> [Exercise aim]:
Give again, verbatim, the lines between the line that contains "Build this scene" and the line that contains "COL = scene.collection", counting both ends. Pictures are excluded from the copy.

> [Provided data]:
*-*-*

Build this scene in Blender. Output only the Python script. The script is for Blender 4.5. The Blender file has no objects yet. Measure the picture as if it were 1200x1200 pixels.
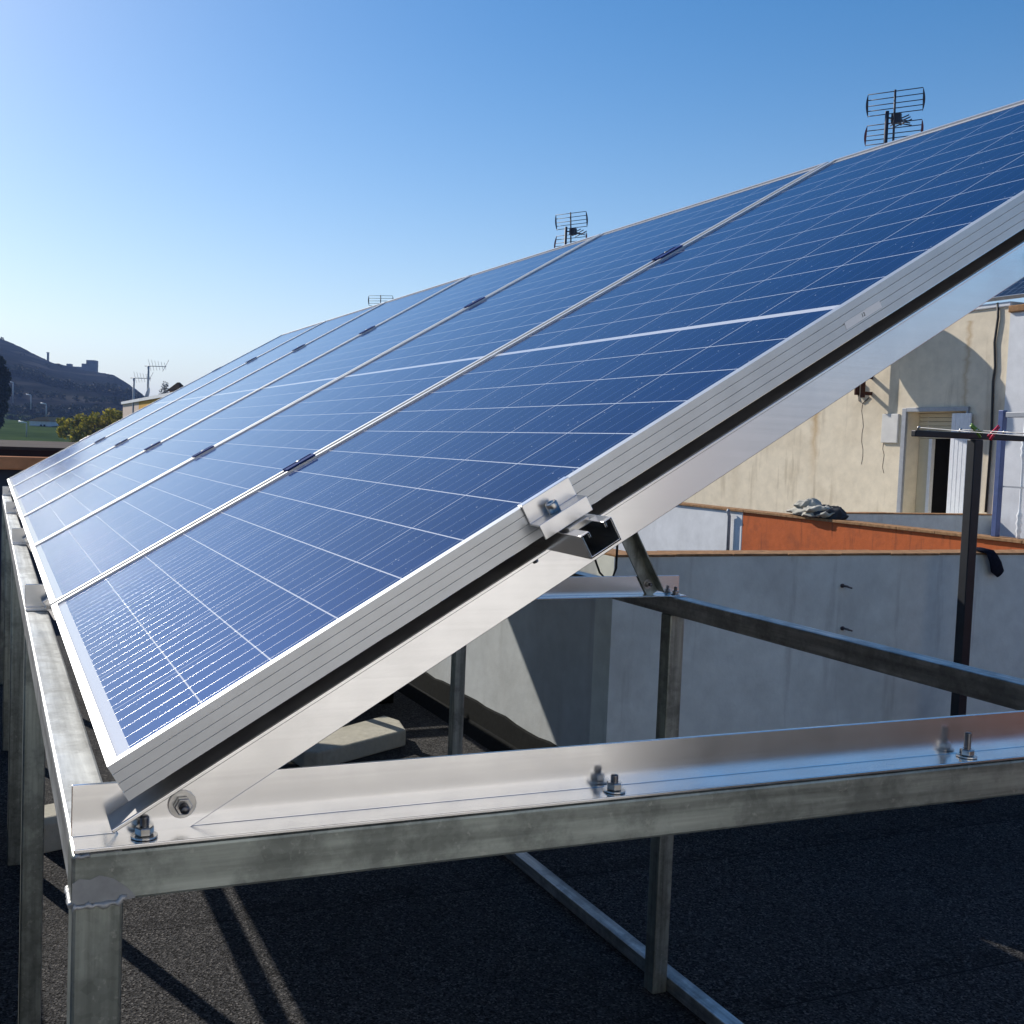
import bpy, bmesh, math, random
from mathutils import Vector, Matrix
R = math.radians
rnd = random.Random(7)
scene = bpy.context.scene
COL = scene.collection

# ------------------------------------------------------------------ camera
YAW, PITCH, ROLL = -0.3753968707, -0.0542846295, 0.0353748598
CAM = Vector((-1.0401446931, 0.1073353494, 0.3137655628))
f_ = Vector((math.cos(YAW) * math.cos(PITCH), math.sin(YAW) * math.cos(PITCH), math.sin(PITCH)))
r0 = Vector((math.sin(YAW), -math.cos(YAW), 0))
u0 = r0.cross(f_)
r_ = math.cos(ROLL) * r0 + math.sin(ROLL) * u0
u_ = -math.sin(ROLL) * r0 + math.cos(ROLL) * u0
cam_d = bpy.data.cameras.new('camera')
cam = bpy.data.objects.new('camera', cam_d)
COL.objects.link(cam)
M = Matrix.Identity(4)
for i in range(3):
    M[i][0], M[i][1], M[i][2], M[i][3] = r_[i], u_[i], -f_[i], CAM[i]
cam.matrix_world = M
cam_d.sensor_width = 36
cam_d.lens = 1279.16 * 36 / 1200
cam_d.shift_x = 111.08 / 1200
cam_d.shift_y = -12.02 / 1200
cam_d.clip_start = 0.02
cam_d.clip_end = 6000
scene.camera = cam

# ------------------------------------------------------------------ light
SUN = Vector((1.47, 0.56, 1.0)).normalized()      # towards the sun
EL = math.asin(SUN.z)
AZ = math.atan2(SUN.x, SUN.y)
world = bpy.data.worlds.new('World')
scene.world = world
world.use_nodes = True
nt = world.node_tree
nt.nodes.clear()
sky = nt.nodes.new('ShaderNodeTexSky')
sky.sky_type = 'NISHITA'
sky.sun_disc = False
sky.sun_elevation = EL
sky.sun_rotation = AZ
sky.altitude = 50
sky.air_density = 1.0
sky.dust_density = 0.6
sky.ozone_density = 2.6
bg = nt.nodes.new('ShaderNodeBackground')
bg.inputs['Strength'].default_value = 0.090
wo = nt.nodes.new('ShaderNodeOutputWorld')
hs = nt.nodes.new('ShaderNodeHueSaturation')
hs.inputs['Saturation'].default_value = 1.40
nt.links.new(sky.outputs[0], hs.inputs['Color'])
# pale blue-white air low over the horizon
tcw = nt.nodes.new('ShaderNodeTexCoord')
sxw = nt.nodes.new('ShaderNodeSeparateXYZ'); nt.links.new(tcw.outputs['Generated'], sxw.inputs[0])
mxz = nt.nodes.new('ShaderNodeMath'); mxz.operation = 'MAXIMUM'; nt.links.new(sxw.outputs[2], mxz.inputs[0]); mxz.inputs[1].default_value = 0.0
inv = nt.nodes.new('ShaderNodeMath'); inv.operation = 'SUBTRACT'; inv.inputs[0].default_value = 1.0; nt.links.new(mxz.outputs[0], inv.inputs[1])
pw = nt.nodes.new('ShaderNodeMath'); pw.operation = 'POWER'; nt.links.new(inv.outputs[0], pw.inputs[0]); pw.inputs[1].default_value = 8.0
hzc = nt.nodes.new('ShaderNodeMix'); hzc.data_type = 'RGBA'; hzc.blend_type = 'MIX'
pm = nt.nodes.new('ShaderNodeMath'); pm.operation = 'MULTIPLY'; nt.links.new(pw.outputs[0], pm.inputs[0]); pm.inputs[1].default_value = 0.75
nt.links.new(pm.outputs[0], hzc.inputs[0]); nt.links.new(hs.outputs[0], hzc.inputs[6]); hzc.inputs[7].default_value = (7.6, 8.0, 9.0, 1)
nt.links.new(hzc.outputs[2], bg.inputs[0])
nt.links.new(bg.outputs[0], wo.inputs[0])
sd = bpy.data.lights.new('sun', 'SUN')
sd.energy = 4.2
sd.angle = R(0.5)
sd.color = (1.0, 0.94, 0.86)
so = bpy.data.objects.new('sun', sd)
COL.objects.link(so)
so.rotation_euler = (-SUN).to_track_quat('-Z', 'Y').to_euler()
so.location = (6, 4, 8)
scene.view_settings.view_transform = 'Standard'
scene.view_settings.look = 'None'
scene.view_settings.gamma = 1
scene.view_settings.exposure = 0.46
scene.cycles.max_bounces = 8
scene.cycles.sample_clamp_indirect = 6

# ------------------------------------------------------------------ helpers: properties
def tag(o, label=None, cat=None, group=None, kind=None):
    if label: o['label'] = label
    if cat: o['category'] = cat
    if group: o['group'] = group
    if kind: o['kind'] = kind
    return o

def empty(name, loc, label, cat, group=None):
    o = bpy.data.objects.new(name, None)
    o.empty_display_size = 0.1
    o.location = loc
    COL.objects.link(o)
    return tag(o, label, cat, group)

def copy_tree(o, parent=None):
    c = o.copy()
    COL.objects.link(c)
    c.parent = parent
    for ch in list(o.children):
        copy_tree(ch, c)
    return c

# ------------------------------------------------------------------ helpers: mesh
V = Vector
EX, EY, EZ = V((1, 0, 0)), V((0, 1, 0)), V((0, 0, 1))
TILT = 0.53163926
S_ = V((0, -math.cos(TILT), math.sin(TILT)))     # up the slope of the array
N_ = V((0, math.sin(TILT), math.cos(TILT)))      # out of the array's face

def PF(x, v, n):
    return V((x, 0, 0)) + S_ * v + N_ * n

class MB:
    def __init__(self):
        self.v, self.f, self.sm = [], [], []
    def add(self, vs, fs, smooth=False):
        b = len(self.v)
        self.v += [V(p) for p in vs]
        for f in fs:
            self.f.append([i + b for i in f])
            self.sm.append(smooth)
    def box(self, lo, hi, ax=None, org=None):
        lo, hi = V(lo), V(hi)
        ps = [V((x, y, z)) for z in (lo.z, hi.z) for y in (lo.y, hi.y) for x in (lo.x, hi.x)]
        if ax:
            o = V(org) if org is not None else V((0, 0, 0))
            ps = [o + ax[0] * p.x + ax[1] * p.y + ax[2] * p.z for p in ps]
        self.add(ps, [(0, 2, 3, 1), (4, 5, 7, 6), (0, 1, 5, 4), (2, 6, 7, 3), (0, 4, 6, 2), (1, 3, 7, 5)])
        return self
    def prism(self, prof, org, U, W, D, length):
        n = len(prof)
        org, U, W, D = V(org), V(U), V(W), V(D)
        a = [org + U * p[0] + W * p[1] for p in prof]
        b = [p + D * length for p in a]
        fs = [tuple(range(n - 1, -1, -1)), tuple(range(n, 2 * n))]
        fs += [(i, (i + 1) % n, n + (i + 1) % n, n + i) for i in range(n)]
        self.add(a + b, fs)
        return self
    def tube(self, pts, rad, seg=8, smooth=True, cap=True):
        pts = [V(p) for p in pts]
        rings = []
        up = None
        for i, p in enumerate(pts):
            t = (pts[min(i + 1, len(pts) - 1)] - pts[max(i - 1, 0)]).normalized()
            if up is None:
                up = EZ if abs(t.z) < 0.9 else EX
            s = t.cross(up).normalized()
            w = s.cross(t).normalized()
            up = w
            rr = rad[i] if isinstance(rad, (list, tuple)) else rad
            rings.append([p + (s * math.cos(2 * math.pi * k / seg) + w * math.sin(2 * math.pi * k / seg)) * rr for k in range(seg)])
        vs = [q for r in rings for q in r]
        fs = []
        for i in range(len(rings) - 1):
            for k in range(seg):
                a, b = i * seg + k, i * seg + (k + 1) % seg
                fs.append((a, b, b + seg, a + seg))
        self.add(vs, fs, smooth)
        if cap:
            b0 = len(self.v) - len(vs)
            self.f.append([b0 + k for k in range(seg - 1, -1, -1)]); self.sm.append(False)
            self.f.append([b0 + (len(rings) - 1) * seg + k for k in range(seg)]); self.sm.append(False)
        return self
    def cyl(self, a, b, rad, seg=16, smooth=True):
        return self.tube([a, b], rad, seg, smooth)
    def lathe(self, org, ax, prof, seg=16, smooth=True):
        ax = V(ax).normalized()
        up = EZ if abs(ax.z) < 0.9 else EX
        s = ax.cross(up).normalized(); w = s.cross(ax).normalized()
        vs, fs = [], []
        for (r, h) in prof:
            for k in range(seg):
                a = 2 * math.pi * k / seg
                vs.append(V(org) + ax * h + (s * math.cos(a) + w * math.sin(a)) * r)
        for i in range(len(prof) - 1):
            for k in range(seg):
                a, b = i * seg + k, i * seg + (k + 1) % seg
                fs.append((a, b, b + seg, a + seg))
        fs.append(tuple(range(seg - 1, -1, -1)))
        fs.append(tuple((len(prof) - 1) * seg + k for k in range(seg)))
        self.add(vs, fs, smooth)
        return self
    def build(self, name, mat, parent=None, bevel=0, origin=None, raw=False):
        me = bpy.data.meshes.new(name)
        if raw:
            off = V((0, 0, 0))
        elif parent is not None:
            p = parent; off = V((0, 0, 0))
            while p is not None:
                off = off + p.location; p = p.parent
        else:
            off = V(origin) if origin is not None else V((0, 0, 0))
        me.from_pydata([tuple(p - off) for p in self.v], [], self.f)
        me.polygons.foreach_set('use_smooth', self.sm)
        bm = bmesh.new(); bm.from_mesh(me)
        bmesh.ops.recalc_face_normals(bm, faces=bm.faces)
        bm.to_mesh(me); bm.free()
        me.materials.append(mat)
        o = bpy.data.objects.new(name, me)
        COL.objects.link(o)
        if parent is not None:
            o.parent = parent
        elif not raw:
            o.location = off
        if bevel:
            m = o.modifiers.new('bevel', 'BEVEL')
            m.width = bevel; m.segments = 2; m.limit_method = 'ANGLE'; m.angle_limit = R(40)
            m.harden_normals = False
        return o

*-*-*

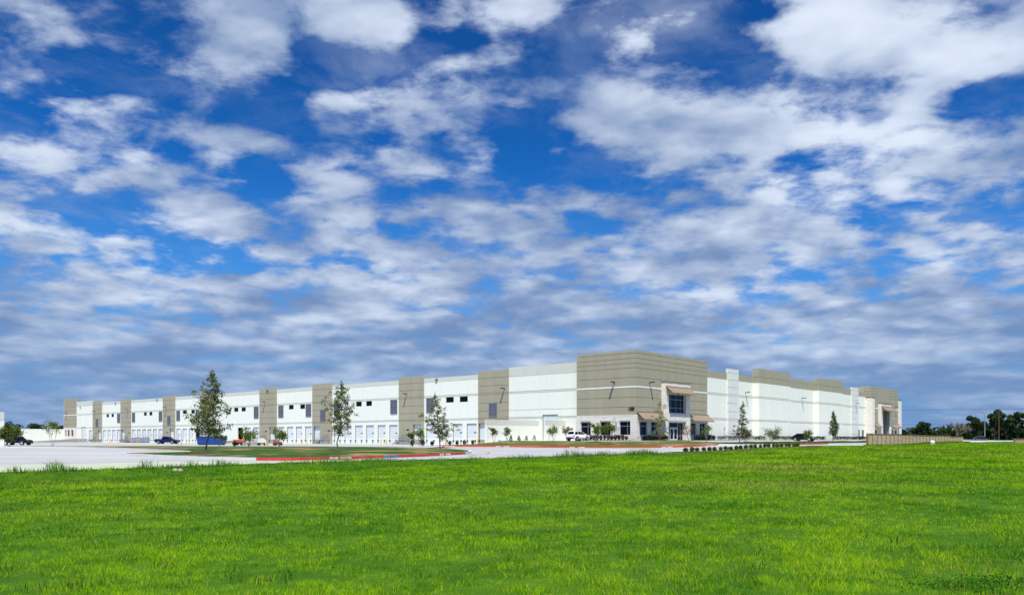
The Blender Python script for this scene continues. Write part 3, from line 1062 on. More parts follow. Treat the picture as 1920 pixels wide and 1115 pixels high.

*-*-*

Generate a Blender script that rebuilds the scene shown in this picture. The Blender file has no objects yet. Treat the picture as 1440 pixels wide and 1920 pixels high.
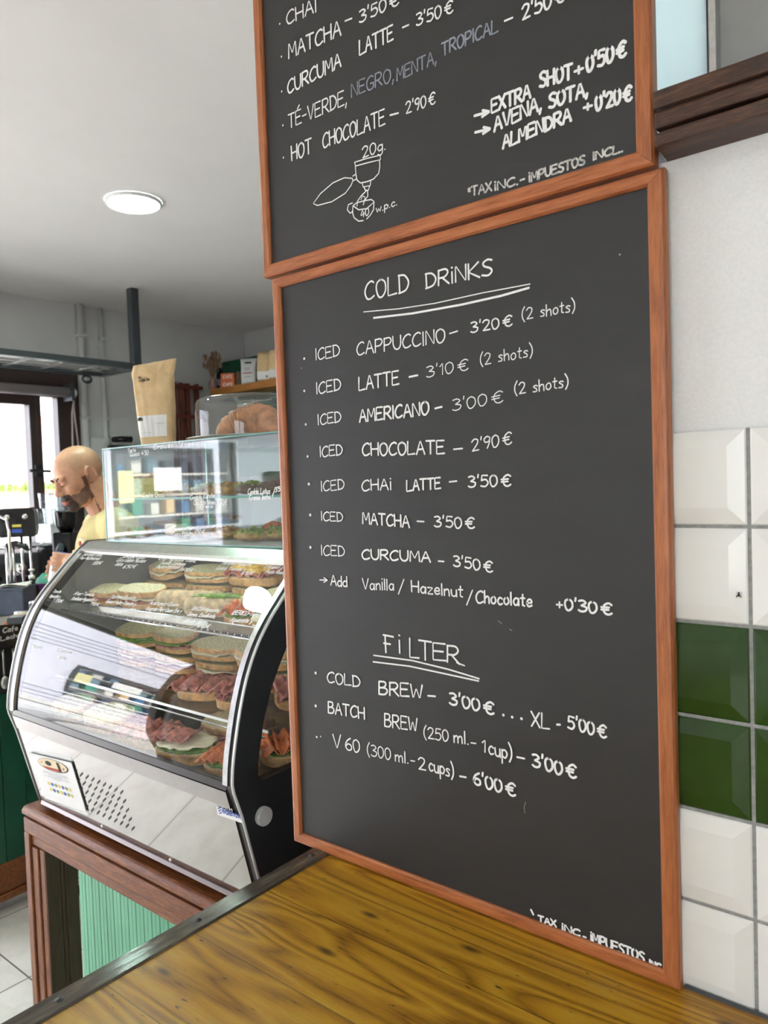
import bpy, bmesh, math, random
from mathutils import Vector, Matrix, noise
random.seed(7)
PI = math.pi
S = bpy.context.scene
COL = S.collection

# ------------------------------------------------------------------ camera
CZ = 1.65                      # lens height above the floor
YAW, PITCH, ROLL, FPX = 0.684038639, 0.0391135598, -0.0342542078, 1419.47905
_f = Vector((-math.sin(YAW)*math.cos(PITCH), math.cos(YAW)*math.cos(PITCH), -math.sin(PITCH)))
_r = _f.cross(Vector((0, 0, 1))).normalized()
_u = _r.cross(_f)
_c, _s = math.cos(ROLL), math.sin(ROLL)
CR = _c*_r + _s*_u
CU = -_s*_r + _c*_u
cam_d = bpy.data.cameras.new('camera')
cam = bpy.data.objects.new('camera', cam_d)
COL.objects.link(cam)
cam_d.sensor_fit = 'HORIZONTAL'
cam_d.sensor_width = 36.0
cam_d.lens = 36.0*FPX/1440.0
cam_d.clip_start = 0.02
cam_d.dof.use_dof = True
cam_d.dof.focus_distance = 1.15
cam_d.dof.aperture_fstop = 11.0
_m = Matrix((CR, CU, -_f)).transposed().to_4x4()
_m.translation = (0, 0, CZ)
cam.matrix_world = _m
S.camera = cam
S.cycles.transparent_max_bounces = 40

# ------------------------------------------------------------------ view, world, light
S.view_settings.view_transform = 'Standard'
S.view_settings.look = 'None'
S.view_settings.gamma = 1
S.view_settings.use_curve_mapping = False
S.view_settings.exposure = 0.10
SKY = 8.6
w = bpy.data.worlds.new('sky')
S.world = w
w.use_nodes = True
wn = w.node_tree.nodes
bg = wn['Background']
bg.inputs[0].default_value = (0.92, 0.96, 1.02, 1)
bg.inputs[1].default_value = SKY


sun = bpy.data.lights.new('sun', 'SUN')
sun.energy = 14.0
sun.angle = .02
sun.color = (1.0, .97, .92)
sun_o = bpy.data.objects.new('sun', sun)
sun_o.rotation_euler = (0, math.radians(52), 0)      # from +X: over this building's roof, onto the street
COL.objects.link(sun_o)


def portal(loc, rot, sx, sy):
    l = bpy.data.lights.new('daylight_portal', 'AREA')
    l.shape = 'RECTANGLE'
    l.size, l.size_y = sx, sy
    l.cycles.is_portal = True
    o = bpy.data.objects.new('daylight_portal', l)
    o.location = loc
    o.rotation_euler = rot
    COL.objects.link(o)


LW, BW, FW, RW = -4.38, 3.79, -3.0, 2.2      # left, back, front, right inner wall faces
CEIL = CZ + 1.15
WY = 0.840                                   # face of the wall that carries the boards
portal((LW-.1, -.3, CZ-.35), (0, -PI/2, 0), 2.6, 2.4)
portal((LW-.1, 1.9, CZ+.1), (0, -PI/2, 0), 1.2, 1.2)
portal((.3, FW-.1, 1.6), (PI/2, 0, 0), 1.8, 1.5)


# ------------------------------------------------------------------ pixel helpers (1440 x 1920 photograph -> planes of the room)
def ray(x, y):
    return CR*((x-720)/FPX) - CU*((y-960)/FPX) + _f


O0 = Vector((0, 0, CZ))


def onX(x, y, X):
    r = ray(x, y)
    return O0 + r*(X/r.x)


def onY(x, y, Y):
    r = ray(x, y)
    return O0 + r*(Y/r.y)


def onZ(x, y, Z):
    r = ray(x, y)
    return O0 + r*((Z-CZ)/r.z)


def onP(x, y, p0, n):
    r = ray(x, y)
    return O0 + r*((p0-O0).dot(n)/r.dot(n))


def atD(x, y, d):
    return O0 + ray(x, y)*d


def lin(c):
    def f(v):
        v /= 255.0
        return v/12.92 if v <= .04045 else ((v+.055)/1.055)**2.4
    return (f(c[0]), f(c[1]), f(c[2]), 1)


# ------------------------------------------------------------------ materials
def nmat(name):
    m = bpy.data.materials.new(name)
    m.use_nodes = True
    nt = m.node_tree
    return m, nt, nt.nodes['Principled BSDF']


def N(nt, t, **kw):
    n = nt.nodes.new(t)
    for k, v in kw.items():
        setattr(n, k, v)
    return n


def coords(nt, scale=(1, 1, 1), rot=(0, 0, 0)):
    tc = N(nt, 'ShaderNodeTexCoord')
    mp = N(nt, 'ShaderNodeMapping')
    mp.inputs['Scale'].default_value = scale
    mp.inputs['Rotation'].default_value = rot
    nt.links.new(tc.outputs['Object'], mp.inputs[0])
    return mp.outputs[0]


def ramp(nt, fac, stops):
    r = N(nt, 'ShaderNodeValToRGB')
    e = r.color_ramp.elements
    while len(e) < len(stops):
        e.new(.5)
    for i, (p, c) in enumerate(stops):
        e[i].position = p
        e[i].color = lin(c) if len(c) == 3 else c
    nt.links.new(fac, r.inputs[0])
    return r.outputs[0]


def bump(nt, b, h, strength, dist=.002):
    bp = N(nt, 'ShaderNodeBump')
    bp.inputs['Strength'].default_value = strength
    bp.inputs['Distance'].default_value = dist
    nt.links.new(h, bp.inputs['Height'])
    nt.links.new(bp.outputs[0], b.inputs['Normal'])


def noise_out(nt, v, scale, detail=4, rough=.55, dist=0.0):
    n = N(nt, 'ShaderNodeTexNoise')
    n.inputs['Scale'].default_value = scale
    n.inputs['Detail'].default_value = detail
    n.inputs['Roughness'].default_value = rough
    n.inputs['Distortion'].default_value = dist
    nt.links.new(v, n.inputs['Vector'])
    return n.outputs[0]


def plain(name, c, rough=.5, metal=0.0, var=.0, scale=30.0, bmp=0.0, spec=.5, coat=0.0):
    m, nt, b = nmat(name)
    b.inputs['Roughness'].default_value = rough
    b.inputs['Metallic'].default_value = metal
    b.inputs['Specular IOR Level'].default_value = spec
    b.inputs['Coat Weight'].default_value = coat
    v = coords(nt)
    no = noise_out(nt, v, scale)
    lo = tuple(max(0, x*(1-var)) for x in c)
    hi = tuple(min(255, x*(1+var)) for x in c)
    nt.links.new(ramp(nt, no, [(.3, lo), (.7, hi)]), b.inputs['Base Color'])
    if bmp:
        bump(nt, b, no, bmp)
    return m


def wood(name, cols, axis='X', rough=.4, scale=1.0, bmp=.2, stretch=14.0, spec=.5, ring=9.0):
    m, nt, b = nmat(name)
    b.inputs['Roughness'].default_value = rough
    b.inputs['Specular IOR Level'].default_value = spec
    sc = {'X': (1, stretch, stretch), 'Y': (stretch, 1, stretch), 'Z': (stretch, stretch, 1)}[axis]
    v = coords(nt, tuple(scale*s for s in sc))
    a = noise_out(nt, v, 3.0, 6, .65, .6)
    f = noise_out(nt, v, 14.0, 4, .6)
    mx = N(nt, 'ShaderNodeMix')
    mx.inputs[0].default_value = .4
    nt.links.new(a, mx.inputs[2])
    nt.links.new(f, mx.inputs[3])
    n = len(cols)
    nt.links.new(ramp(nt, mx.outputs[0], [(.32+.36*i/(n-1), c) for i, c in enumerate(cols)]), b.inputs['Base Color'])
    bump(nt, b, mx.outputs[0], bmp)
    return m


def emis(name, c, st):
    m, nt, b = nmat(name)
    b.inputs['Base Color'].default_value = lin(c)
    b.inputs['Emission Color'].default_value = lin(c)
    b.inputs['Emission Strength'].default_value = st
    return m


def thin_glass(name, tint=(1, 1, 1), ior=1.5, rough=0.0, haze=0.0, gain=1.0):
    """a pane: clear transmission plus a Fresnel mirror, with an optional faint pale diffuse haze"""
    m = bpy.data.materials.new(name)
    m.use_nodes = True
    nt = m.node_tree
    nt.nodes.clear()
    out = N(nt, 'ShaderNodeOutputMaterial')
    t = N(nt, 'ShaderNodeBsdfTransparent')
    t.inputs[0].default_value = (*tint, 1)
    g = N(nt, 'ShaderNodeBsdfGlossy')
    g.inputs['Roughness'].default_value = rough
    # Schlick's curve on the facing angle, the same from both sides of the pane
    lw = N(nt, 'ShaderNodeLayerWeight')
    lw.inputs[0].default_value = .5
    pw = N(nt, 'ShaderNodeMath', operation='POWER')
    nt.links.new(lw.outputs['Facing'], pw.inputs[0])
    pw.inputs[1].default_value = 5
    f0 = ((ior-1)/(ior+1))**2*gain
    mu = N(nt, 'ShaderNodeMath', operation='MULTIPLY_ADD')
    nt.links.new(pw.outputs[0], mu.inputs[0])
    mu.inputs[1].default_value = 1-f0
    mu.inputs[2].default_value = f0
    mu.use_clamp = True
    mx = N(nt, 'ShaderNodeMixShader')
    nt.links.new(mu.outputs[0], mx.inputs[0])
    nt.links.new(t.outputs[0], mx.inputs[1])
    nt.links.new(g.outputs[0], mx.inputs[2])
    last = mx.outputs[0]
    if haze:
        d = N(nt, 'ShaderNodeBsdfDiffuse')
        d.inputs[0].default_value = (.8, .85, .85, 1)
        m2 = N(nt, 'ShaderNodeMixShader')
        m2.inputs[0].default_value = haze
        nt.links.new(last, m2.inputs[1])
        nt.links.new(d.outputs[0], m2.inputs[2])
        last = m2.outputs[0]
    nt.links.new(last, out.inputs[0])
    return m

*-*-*

> [The output]:
Build this scene in Blender. Output only the Python script. The script is for Blender 4.5. The Blender file has no objects yet. Measure the picture as if it were 1200x1200 pixels.
import bpy, bmesh, math, random
from mathutils import Vector, Matrix
R = math.radians
rnd = random.Random(7)
scene = bpy.context.scene
COL = scene.collection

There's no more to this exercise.